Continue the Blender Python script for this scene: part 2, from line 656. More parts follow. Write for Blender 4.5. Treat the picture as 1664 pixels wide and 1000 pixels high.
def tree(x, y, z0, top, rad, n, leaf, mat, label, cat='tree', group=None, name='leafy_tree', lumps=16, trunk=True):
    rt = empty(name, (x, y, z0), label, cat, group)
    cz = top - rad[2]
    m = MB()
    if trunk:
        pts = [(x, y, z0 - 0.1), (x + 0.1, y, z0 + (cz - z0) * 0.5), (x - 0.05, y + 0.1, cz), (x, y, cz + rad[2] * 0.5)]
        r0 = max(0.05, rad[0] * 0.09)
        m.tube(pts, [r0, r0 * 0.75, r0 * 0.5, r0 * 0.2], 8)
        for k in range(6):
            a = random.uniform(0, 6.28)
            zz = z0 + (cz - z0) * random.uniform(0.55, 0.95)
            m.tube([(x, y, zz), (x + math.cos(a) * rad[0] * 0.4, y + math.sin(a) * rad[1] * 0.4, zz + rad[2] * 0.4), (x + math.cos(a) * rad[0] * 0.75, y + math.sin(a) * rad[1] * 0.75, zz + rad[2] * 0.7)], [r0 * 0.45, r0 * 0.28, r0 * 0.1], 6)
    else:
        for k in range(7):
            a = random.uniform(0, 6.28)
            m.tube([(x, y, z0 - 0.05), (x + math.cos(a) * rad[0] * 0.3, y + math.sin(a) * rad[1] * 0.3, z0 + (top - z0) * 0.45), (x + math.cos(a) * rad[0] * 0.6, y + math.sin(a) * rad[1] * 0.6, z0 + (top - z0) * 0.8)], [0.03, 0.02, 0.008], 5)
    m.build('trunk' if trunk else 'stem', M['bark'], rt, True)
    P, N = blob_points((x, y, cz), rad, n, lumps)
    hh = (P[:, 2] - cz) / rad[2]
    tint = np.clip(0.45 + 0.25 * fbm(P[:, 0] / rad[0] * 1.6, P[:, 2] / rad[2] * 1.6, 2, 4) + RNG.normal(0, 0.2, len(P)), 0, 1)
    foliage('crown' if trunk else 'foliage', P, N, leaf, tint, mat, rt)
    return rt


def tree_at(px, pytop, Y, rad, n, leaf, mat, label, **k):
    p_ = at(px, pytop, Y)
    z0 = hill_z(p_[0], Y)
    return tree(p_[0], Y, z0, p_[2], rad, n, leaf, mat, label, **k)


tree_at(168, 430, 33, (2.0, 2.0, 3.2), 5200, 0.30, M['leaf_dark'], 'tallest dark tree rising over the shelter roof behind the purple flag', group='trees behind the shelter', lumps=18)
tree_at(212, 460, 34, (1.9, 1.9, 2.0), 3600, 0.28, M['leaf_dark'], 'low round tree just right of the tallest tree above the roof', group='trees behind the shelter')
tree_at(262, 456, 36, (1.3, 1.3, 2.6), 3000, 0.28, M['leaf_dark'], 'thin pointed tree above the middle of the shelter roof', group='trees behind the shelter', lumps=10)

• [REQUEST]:
Write the material out exactly, with nothing left out.

• [TASK SOLUTION]:
Continue the Blender Python script for this scene: part 2, from line 656. More parts follow. Write for Blender 4.5. Treat the picture as 1664 pixels wide and 1000 pixels high.
def tree(x, y, z0, top, rad, n, leaf, mat, label, cat='tree', group=None, name='leafy_tree', lumps=16, trunk=True):
    rt = empty(name, (x, y, z0), label, cat, group)
    cz = top - rad[2]
    m = MB()
    if trunk:
        pts = [(x, y, z0 - 0.1), (x + 0.1, y, z0 + (cz - z0) * 0.5), (x - 0.05, y + 0.1, cz), (x, y, cz + rad[2] * 0.5)]
        r0 = max(0.05, rad[0] * 0.09)
        m.tube(pts, [r0, r0 * 0.75, r0 * 0.5, r0 * 0.2], 8)
        for k in range(6):
            a = random.uniform(0, 6.28)
            zz = z0 + (cz - z0) * random.uniform(0.55, 0.95)
            m.tube([(x, y, zz), (x + math.cos(a) * rad[0] * 0.4, y + math.sin(a) * rad[1] * 0.4, zz + rad[2] * 0.4), (x + math.cos(a) * rad[0] * 0.75, y + math.sin(a) * rad[1] * 0.75, zz + rad[2] * 0.7)], [r0 * 0.45, r0 * 0.28, r0 * 0.1], 6)
    else:
        for k in range(7):
            a = random.uniform(0, 6.28)
            m.tube([(x, y, z0 - 0.05), (x + math.cos(a) * rad[0] * 0.3, y + math.sin(a) * rad[1] * 0.3, z0 + (top - z0) * 0.45), (x + math.cos(a) * rad[0] * 0.6, y + math.sin(a) * rad[1] * 0.6, z0 + (top - z0) * 0.8)], [0.03, 0.02, 0.008], 5)
    m.build('trunk' if trunk else 'stem', M['bark'], rt, True)
    P, N = blob_points((x, y, cz), rad, n, lumps)
    hh = (P[:, 2] - cz) / rad[2]
    tint = np.clip(0.45 + 0.25 * fbm(P[:, 0] / rad[0] * 1.6, P[:, 2] / rad[2] * 1.6, 2, 4) + RNG.normal(0, 0.2, len(P)), 0, 1)
    foliage('crown' if trunk else 'foliage', P, N, leaf, tint, mat, rt)
    return rt


def tree_at(px, pytop, Y, rad, n, leaf, mat, label, **k):
    p_ = at(px, pytop, Y)
    z0 = hill_z(p_[0], Y)
    return tree(p_[0], Y, z0, p_[2], rad, n, leaf, mat, label, **k)


tree_at(168, 430, 33, (2.0, 2.0, 3.2), 5200, 0.30, M['leaf_dark'], 'tallest dark tree rising over the shelter roof behind the purple flag', group='trees behind the shelter', lumps=18)
tree_at(212, 460, 34, (1.9, 1.9, 2.0), 3600, 0.28, M['leaf_dark'], 'low round tree just right of the tallest tree above the roof', group='trees behind the shelter')
tree_at(262, 456, 36, (1.3, 1.3, 2.6), 3000, 0.28, M['leaf_dark'], 'thin pointed tree above the middle of the shelter roof', group='trees behind the shelter', lumps=10)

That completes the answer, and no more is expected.